PLN is already buying electricity from independent power producers to
address its production shortfalls.
The first phase of the “fast-track” generating program, aimed at meeting
the country’s increasing energy needs, will see an extra 10,000
megawatts of capacity added by 2013, mostly through coal-fired plants.
The second phase, which will shift away from coal, is intended to add a
second 10,000 MW of capacity by 2013 or 2014.
The presidential decree will strengthen a number of other regulations
intended to involve independent producers in the program, Jacobus said.
The government plans to subsidize the cost of power purchased by PLN
from independent producers, he said.
A number of public-private electricity deals have stalled because of
PLN’s unwillingness to meet the producers’ asking prices. Prices differ
from one project to another, depending on a variety of factors such as
location, capacity and the type of power plant.
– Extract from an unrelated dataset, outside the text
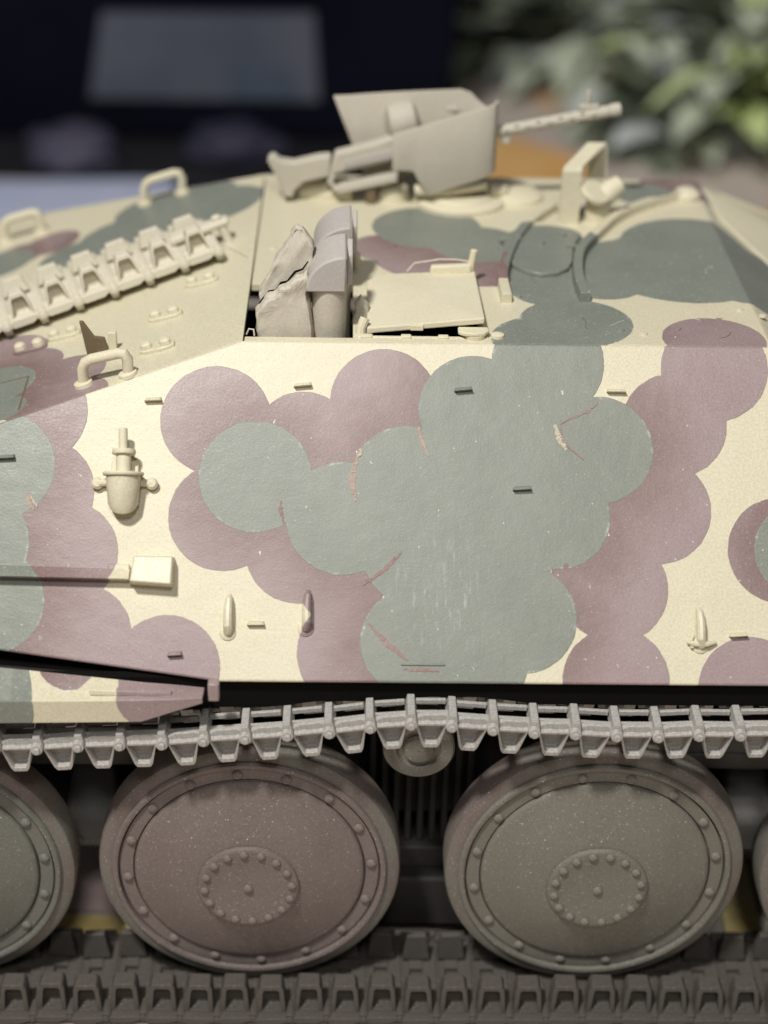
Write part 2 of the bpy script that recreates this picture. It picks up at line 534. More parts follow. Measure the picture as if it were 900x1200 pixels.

In December, the government released a ministerial decree on the
benchmarking of the price of geothermal electricity sold to PLN. But
Jacobus did not explain whether such a plan had been expanded in last
week’s decree or in other regulations
In the second phase of the fast-track project, PLN will build power
plants with capacity totaling 6,415 MW, while another 4,262 MW will be
supplied by independent power producers. PLN has said it needs $7.6
billion through 2014 to add 6,415 MW of capacity.
Natal Argawan Pardede, corporate secretary of state-owned infrastructure
firm PT Wijaya Karya (Wika), said the biggest obstacles to private
sector participation in the fast-track program were financing and the
price at which independent producers can sell electricity to PLN.
“I see a strong commitment by the government to stimulate the private
sector to join the scheme,” Natal told the Jakarta Globe. “If somehow
the government offers a scheme that can give IPPs [independent power
producers] better prices, of course their project feasibility improves.”
Wika is working on a $100 million project to build geothermal power
plants with a total capacity of 40 MW.
Jacobus said the government is finalizing the necessary regulations and
PLN is preparing the required documents so tenders for the second phase
of the fast track program can be realized by February.